> [RECORDS]
▬▬▬▬▬▬
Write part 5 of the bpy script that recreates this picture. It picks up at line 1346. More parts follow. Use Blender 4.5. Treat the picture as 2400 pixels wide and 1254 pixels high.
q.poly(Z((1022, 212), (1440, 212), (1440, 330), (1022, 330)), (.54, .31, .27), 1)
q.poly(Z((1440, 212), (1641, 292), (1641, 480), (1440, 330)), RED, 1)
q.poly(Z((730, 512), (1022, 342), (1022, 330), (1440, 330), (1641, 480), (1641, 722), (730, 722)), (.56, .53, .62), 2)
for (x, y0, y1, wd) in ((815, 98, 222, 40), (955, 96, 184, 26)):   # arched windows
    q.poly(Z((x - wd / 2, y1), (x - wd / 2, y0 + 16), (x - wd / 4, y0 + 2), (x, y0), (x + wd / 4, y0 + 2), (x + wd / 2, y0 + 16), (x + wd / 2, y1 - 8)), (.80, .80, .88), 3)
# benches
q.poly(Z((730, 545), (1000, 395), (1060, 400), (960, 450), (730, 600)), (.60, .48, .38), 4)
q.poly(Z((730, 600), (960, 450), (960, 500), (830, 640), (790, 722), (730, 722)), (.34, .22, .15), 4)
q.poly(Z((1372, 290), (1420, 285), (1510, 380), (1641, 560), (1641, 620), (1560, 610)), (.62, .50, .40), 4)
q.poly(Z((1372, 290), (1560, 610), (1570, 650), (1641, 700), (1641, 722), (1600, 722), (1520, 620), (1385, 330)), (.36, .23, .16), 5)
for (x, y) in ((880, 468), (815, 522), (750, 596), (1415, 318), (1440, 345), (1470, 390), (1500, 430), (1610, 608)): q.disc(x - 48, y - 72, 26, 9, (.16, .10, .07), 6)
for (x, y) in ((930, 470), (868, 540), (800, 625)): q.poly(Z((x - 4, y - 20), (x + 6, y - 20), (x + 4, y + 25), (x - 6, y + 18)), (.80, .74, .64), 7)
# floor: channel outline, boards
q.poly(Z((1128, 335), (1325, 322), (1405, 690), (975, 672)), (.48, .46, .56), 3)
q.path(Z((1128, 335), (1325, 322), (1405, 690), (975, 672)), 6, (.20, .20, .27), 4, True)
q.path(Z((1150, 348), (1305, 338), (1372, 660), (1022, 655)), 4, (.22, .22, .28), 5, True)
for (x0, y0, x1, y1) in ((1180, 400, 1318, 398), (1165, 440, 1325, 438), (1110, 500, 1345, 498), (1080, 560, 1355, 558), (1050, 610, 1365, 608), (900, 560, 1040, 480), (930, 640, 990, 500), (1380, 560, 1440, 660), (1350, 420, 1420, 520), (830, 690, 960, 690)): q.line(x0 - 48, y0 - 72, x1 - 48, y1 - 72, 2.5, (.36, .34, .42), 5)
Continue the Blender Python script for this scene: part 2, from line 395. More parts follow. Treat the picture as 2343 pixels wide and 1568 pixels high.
▬▬▬▬▬▬
> [SHORT PROBLEM]
Go through the listing and copy all of it exactly.

> [RESULT FOR THIS TASK]
Write part 5 of the bpy script that recreates this picture. It picks up at line 1346. More parts follow. Use Blender 4.5. Treat the picture as 2400 pixels wide and 1254 pixels high.
q.poly(Z((1022, 212), (1440, 212), (1440, 330), (1022, 330)), (.54, .31, .27), 1)
q.poly(Z((1440, 212), (1641, 292), (1641, 480), (1440, 330)), RED, 1)
q.poly(Z((730, 512), (1022, 342), (1022, 330), (1440, 330), (1641, 480), (1641, 722), (730, 722)), (.56, .53, .62), 2)
for (x, y0, y1, wd) in ((815, 98, 222, 40), (955, 96, 184, 26)):   # arched windows
    q.poly(Z((x - wd / 2, y1), (x - wd / 2, y0 + 16), (x - wd / 4, y0 + 2), (x, y0), (x + wd / 4, y0 + 2), (x + wd / 2, y0 + 16), (x + wd / 2, y1 - 8)), (.80, .80, .88), 3)
# benches
q.poly(Z((730, 545), (1000, 395), (1060, 400), (960, 450), (730, 600)), (.60, .48, .38), 4)
q.poly(Z((730, 600), (960, 450), (960, 500), (830, 640), (790, 722), (730, 722)), (.34, .22, .15), 4)
q.poly(Z((1372, 290), (1420, 285), (1510, 380), (1641, 560), (1641, 620), (1560, 610)), (.62, .50, .40), 4)
q.poly(Z((1372, 290), (1560, 610), (1570, 650), (1641, 700), (1641, 722), (1600, 722), (1520, 620), (1385, 330)), (.36, .23, .16), 5)
for (x, y) in ((880, 468), (815, 522), (750, 596), (1415, 318), (1440, 345), (1470, 390), (1500, 430), (1610, 608)): q.disc(x - 48, y - 72, 26, 9, (.16, .10, .07), 6)
for (x, y) in ((930, 470), (868, 540), (800, 625)): q.poly(Z((x - 4, y - 20), (x + 6, y - 20), (x + 4, y + 25), (x - 6, y + 18)), (.80, .74, .64), 7)
# floor: channel outline, boards
q.poly(Z((1128, 335), (1325, 322), (1405, 690), (975, 672)), (.48, .46, .56), 3)
q.path(Z((1128, 335), (1325, 322), (1405, 690), (975, 672)), 6, (.20, .20, .27), 4, True)
q.path(Z((1150, 348), (1305, 338), (1372, 660), (1022, 655)), 4, (.22, .22, .28), 5, True)
for (x0, y0, x1, y1) in ((1180, 400, 1318, 398), (1165, 440, 1325, 438), (1110, 500, 1345, 498), (1080, 560, 1355, 558), (1050, 610, 1365, 608), (900, 560, 1040, 480), (930, 640, 990, 500), (1380, 560, 1440, 660), (1350, 420, 1420, 520), (830, 690, 960, 690)): q.line(x0 - 48, y0 - 72, x1 - 48, y1 - 72, 2.5, (.36, .34, .42), 5)
Continue the Blender Python script for this scene: part 2, from line 395. More parts follow. Treat the picture as 2343 pixels wide and 1568 pixels high.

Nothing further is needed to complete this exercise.